France's biggest bank by market capitalisation expects to post a fourth-quarter net loss of around 1.4 billion euros ($1.8 billion) hit by writedowns and a rise in the cost of risk.

BNP said it now expects a 2008 full-year profit of about 3 billion euros, versus a figure of about 4 billion expected by analysts, according to Reuters Estimates.

"The fourth quarter was marked by exceptionally violent movements in the capital markets, especially in the equity markets," BNP said.

Rival Societe Generale issued a trading update last week saying it expected a fourth quarter profit.

Both BNP and SocGen plan to take part in a second tranche of support of 10.5 billion euros which the French government is due to launch.

Amsterdam-based ING said it faced a 2008 loss of 1 billion euros and would turn to Dutch state loan guarantees for its troubled loan portfolio as part of a sweeping shake-up.

It will cut 7,000 jobs from a total of about 130,000 to save costs this year and announced that Chief Executive Michel Tilmant would be replaced by board chairman Jan Hommen, former chief financial officer at Dutch electronics group Philips.

ING said the Dutch government would cover 80 percent of its 27.7 billion euros in residential mortgage-backed securities (RMBS) in subprime mortgages, made to risky borrowers, and "Alt-A" loans, made to borrowers with a slightly better credit profile. The government will take on the risk at a 10 percent discount to par value and receive 80 percent of any cash generated from the portfolio.

Royal Bank of Scotland also announced 750 job cuts at Irish unit Ulster Bank.

BARCLAYS JUMPS

British bank Barclays, its stock down by more than two-thirds in the last two weeks, took the unusual step of issuing an open letter from its chairman and chief executive to address the situation.

Its shares jumped by more than 40 percent on Monday after Marcus Agius and CEO John Varley in the letter denied that the bank needed to raise capital.

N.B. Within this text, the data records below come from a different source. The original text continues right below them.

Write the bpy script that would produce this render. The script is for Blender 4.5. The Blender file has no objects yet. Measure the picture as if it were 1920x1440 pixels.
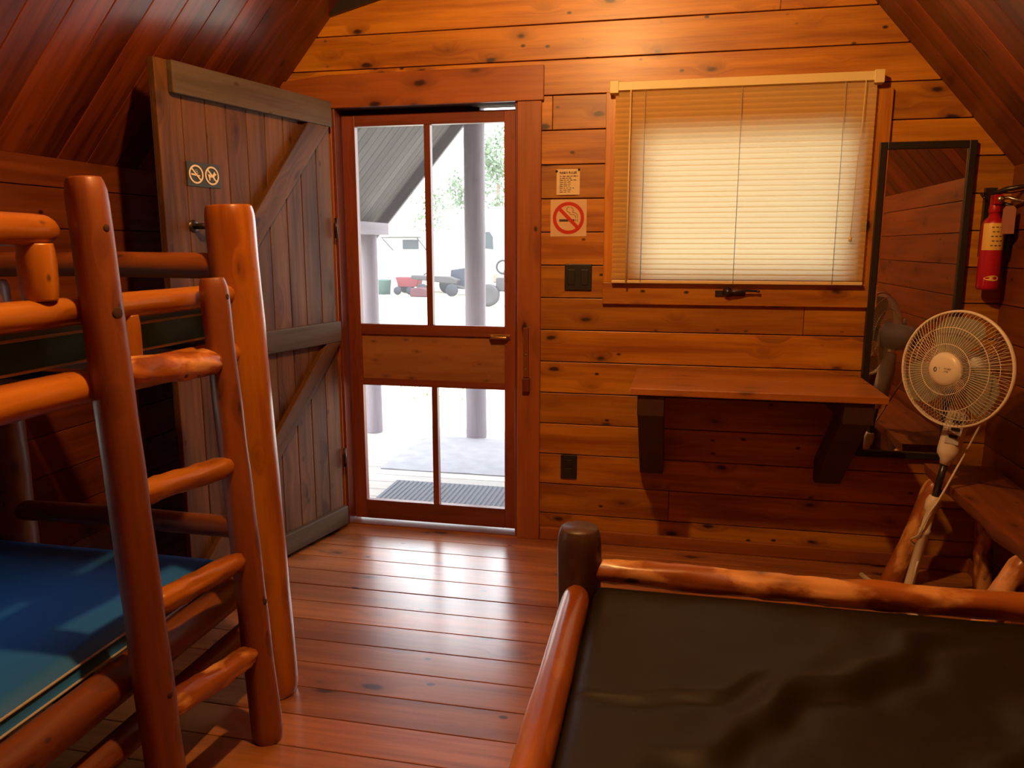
import bpy, math, random
from mathutils import Vector, Matrix, noise
random.seed(7)
SC = bpy.context.scene
COL = SC.collection
PI = math.pi
V = Vector

# ---------------------------------------------------------------- camera
cam_data = bpy.data.cameras.new('camera')
cam = bpy.data.objects.new('camera', cam_data); COL.objects.link(cam)
cam.location = (0.0, -3.383, 1.339)
cam.rotation_euler = (math.radians(90 - 10.077), 0.0, math.radians(11.98))
cam_data.sensor_width = 36.0
cam_data.lens = 1451.7 / 1920 * 36.0
cam_data.clip_start = 0.02
SC.camera = cam
SC.view_settings.view_transform = 'Standard'
SC.view_settings.look = 'None'
SC.view_settings.gamma = 1.0
SC.view_settings.exposure = 0.0
SC.view_settings.use_curve_mapping = False
SC.cycles.use_denoising = True
SC.cycles.max_bounces = 10
SC.cycles.diffuse_bounces = 3
SC.cycles.glossy_bounces = 5
SC.cycles.transmission_bounces = 6
SC.cycles.transparent_max_bounces = 16
SC.cycles.sample_clamp_indirect = 6.0
SC.cycles.caustics_reflective = False
SC.cycles.caustics_refractive = False

# ---------------------------------------------------------------- sky and sun
world = bpy.data.worlds.new('sky'); SC.world = world
world.use_nodes = True
bg = world.node_tree.nodes['Background']
bg.inputs['Color'].default_value = (0.93, 0.96, 1.0, 1)
bg.inputs['Strength'].default_value = 6.0
sun_d = bpy.data.lights.new('sun', 'SUN'); sun_d.energy = 4.0; sun_d.angle = math.radians(1.0)
sun_d.color = (1.0, 0.95, 0.86)
sun = bpy.data.objects.new('sun', sun_d); COL.objects.link(sun)
sun.rotation_euler = (math.radians(12), math.radians(42), 0)   # from the right of the cabin, a little behind it
# daylight portals in the openings the daylight comes through
def portal(name, loc, rot, sx, sy):
    d = bpy.data.lights.new(name, 'AREA'); d.shape = 'RECTANGLE'; d.size = sx; d.size_y = sy
    d.cycles.is_portal = True
    o = bpy.data.objects.new(name, d); COL.objects.link(o); o.location = loc; o.rotation_euler = rot
portal('door_portal', (-1.11, 0.14, 0.97), (PI/2, 0, 0), 0.86, 1.96)
portal('window_portal', (0.24, 0.14, 1.5), (PI/2, 0, 0), 0.92, 0.68)
portal('added_window_portal', (-2.26, -2.15, 0.74), (0, PI/2, 0), 0.24, 0.6)  # guides daylight through the added, unseen side window

# ---------------------------------------------------------------- room numbers
XL, XR = -2.13, 1.24          # side walls
YB = -3.80                    # back wall
ZE = 1.64                     # height where roof meets side walls
XM = (XL + XR) / 2; SL = 1.15
ZR = ZE + SL * (XM - XL)      # ridge
BULB = (-0.39, -1.98, 2.62)

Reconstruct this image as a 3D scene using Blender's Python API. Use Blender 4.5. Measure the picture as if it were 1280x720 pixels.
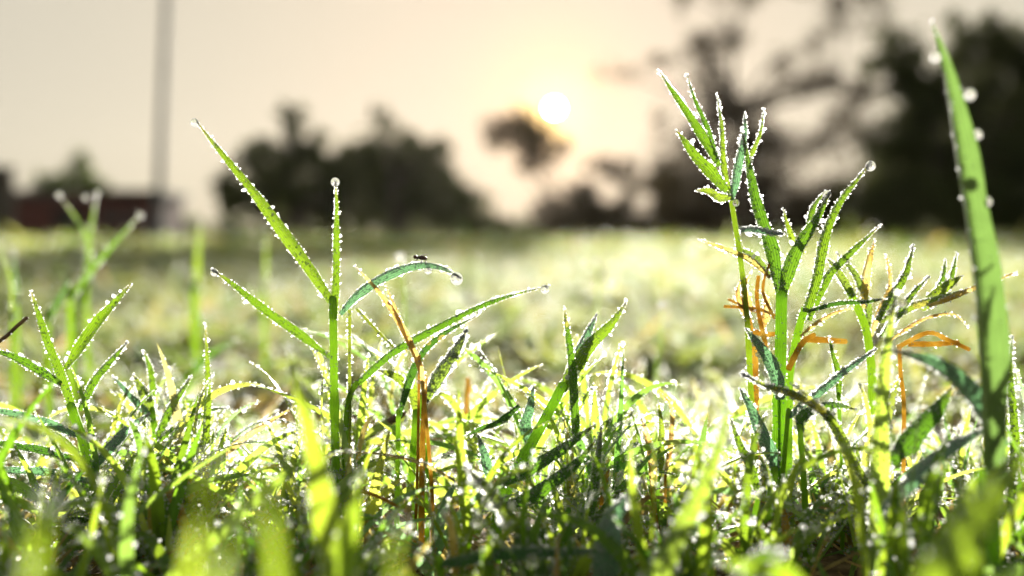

They said the bank had seen "a good start to 2009" and with 36 billion pounds ($49.62 billion) in committed equity capital and reserves it was not seeking new capital from either the British government or the private sector.

They reiterated a Jan 16 forecast calling for the lender to beat a market consensus of 5.3 billion pounds in 2008 full-year pretax profit and moved its results forward to Feb 9.

Barclays shares were up 41.6 percent at 72.5 pence at 1001 GMT.

Losses are forcing lenders to revamp operations across Europe, including in the asset management sector as fund managers grapple with clients withdrawing their money and writedowns on investments.

French banks Credit Agricole and Societe Generale on Monday announced a preliminary agreement to merge their asset management arms, which would create Europe's fourth largest.

The new company will be 70 percent owned by Agricole and 30 percent owned by SocGen.